Updated

Mexican officials said Monday they have delivered new information about the January killings of vigilantes during clashes with soldiers and police, as part of a probe of possible excessive force.

The information handed over includes a new video from which "one can infer presumed acts of excessive use of force or abuse of authority by elements of the Federal Police," the Office of the Federal Security Commission said in a statement.

The video was received from an anonymous tipster and delivered to prosecutors and Federal Police "for the purpose of knowing in detail what happened ... (and) so that they carry out the appropriate investigations," the statement read.

The clashes took place Jan. 6 in Apatzingan, in the southwestern state of Michoacan.
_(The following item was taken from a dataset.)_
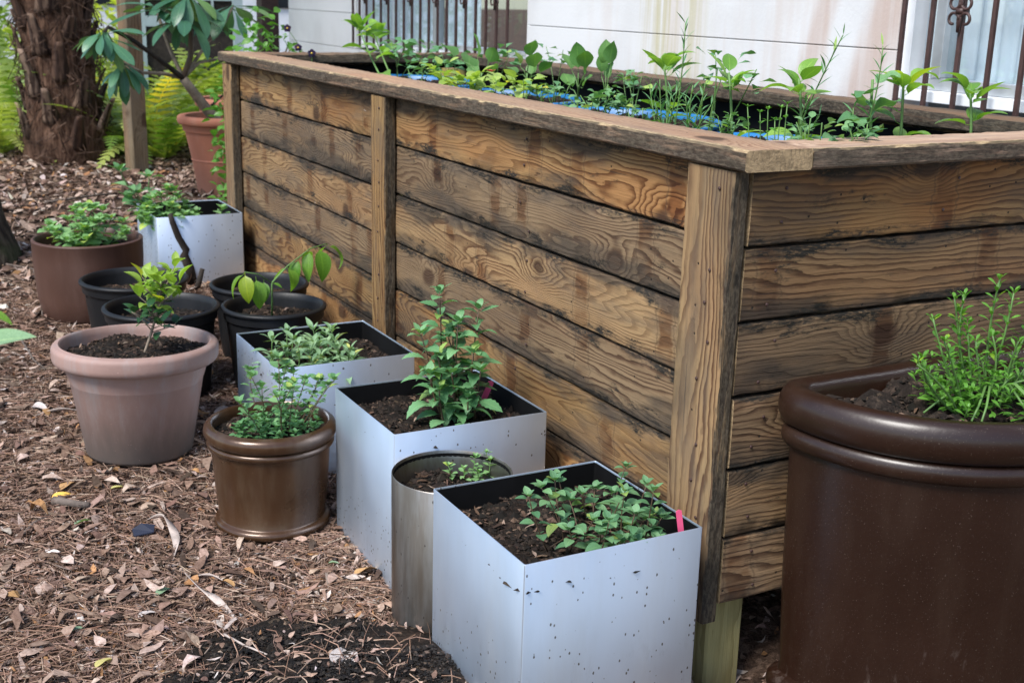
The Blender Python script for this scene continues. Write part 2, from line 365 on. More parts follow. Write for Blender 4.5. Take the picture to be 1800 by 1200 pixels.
def mat_wall():
    t = NT('stained white wall'); P = t.n('NewGeometry').outputs['Position']; x, y, z = t.sep(P)
    st = t.noise(t.comb(t.math('MULTIPLY', y, 9.0), 0, t.math('MULTIPLY', z, .8)), 1, 4, .6)
    st2 = t.noise(t.comb(t.math('MULTIPLY', y, 30.0), 3, t.math('MULTIPLY', z, 1.2)), 1, 3, .6)
    base = t.mix(t.ss(t.noise(P, 3, 4), .35, .7), (.60, .605, .615), (.54, .54, .545))
    right = t.ss(y, 2.9, 2.2)
    base = t.mix(t.math('MULTIPLY', t.math('MULTIPLY', t.ss(st, .42, .66), right), .5), base, (.50, .43, .39))
    g1 = t.ss(t.math('ABSOLUTE', t.math('SUBTRACT', y, t.math('ADD', 2.05, t.math('MULTIPLY', t.math('SUBTRACT', st2, .5), .3)))), .10, .26, 1, 0)
    base = t.mix(t.math('MULTIPLY', t.math('MULTIPLY', g1, t.ss(st2, .35, .62)), .72), base, (.40, .36, .20))
    g2 = t.ss(t.math('ABSOLUTE', t.math('SUBTRACT', y, t.math('ADD', 1.10, t.math('MULTIPLY', z, -.35)))), .03, .11, 1, 0)
    g3 = t.ss(t.math('ABSOLUTE', t.math('SUBTRACT', y, t.math('ADD', 1.36, t.math('MULTIPLY', z, -.35)))), .02, .07, 1, 0)
    base = t.mix(t.math('MULTIPLY', t.math('MAXIMUM', g2, t.math('MULTIPLY', g3, .8)), t.ss(st2, .2, .6, .3, .75)), base, (.42, .31, .26))
    return t.done(t.bsdf(base, .75, 0, t.bump(t.noise(P, 90, 3), .25, .003), .3))
MAT['white_wall'] = mat_wall()
MAT['iron'] = mat_simple('brown iron', (.055, .028, .024), .5, 0, .4, .25, 30)
MAT['alu'] = mat_simple('aluminium frame', (.52, .54, .56), .38, .6, .5, .1, 10)
MAT['white_frame'] = mat_simple('white frame', (.74, .76, .78), .5, 0, .4, .06, 10)
MAT['curtain'] = mat_simple('pale curtain', (.70, .73, .78), .85, 0, .1, .12, 6)
MAT['room_dark'] = mat_simple('dark room', (.02, .024, .028), .9, 0, .1, .2, 3)  # near-black colour stands for unlit interiors behind the windows
MAT['pattern'] = None
def mat_glass():
    t = NT('window glass'); g = t.n('BsdfGlossy'); g.inputs['Roughness'].default_value = .02; t.put(g.inputs['Color'], (.9, .95, 1.0))
    tr = t.n('BsdfTransparent'); t.put(tr.inputs[0], (.90, .94, .95)); fr = t.n('LayerWeight'); fr.inputs[0].default_value = .5
    return t.done(t.mixs(t.math('ADD', t.math('MULTIPLY', t.math('POWER', fr.outputs[1], 3.0), .5), .07), tr.outputs[0], g.outputs[0]))
MAT['glass'] = mat_glass()

# ------------------------------------------------------------------ ground
def mat_ground():
    t = NT('mulch ground'); P = t.objco(); a = t.noise(P, 2.2, 5, .6); b = t.noise(P, 28, 6, .72); c = t.noise(P, 110, 4, .7); cc = t.sep(t.voro(P, 70, 'F1', 1))[0]
    base = t.mix(t.ss(b, .35, .68), (.055, .034, .024), (.16, .10, .07))
    base = t.mix(t.math('MULTIPLY', t.math('GREATER_THAN', cc, .72), .5), base, (.24, .16, .115))
    base = t.mix(t.math('MULTIPLY', t.ss(a, .5, .68), .55), base, (.035, .024, .018))
    h = t.math('ADD', b, t.math('MULTIPLY', c, .5))
    return t.done(t.bsdf(base, .93, 0, t.bump(h, 1.0, .02), .15))
MAT['ground'] = mat_ground()
def make_ground():
    xs = np.concatenate([np.linspace(-70, -4, 14), np.linspace(-3.6, 3, 90), np.linspace(4, 70, 14)])
    ys = np.concatenate([np.linspace(-70, -3, 14), np.linspace(-2.6, 8, 140), np.linspace(9, 90, 16)])
    V = [(x, y, zg(x, y)) for y in ys for x in xs]; n = len(xs)
    F = [(j*n+i, j*n+i+1, (j+1)*n+i+1, (j+1)*n+i) for j in range(len(ys)-1) for i in range(n-1)]
    tag(obj('ground', mesh('ground', V, F, MAT['ground'])), 'brown mulched ground covered in leaf litter', None, None, 'structure')
make_ground()

# ------------------------------------------------------------------ boards
def board_mesh(name, L, T, W, seg=50, rough=.0012, bev=.003, chew=0.0, mat=None):
    """length along X, outer face -Y, width along Z"""
    prof = [(-T/2, -W/2+bev), (-T/2, -W/4), (-T/2, 0), (-T/2, W/4), (-T/2, W/2-bev), (-T/2+bev, W/2), (T/2-bev, W/2), (T/2, W/2-bev), (T/2, -W/2+bev), (T/2-bev, -W/2), (-T/2+bev, -W/2)]
    n = len(prof); V = []; rng = np.random.RandomState(random.randint(0, 10**6))
    def wave(a, ks): return lambda x: sum(a/(i+1)**.7*math.sin(k*x+p) for i, (k, p) in enumerate(ks))
    w1 = wave(rough, [(rng.uniform(2, 6), rng.uniform(0, 6)), (rng.uniform(9, 20), rng.uniform(0, 6)), (rng.uniform(30, 60), rng.uniform(0, 6))])
    w2 = wave(rough, [(rng.uniform(2, 6), rng.uniform(0, 6)), (rng.uniform(9, 20), rng.uniform(0, 6)), (rng.uniform(30, 60), rng.uniform(0, 6))])
    xs = np.linspace(-L/2, L/2, seg+1)
    for i, x in enumerate(xs):
        j = rng.normal(0, 1, (n, 2))*rough*.35
        for k, (y, z) in enumerate(prof):
            dz = w1(x) if z > 0 else w2(x)
            edge = abs(z) > W/2-bev*1.5
            dy = (rng.rand()*chew if (edge and y < 0) else 0); dzz = -(rng.rand()*chew*1.5)*np.sign(z) if (edge and y < 0) else 0
            V.append((x, y+j[k, 0]+dy, z+dz*min(1, abs(z)/(W/4))+j[k, 1]+dzz))
    F = [(i*n+k, (i+1)*n+k, (i+1)*n+(k+1) % n, i*n+(k+1) % n) for i in range(seg) for k in range(n)]
    F.append(tuple(range(n))); F.append(tuple(seg*n+k for k in range(n-1, -1, -1)))
    me = mesh(name, V, F, mat); me.set_sharp_from_angle(angle=math.radians(35)); return me
AX = {'long': ((0, -1, 0), (1, 0, 0), (0, 0, 1)), 'right': ((1, 0, 0), (0, 1, 0), (0, 0, 1)), 'post': ((0, 0, 1), (1, 0, 0), (0, 1, 0)),
      'capY': ((0, 1, 0), (0, 0, -1), (-1, 0, 0)), 'capX': ((-1, 0, 0), (0, 0, -1), (0, -1, 0)), 'postR': ((0, 0, 1), (0, 1, 0), (-1, 0, 0)),
      'far': ((-1, 0, 0), (0, -1, 0), (0, 0, 1)), 'back': ((0, 1, 0), (-1, 0, 0), (0, 0, 1))}
def board(name, axes, x0, x1, y0, y1, z0, z1, mat, parent, tilt=0, **kw):
    a = [Vector(v) for v in AX[axes]]; ext = Vector((x1-x0, y1-y0, z1-z0))
    L, T, W = (abs(v.dot(ext)) for v in a)
    me = board_mesh(name, L, T, W, mat=mat, **kw)
    m = Matrix.Identity(4)
    for i in range(3): m[i][0], m[i][1], m[i][2] = a[0][i], a[1][i], a[2][i]
    m = Matrix.Translation(((x0+x1)/2-parent.location.x, (y0+y1)/2-parent.location.y, (z0+z1)/2-parent.location.z)) @ m @ Matrix.Rotation(tilt, 4, 'Y')
    return obj(name, me, parent, mw=m)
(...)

Nine civilians died as police moved to dislodge members of self-defense militia groups that formed in 2013 to fight the Knights Templar drug gang.

Authorities have given several different versions of what happened: At first, the victims were said to have been killed after firing on soldiers; then, after they had fired at police; and finally, that most of the dead had been killed by other civilians.

However witnesses said that while the victims were angry that 44 of their companions had been arrested in the operation, they were armed only with clubs. They reportedly exited their trucks saying, repeatedly, "Don't shoot!"

Apatzingan is the hub of a conflictive region known as Tierra Caliente, or Hot Land.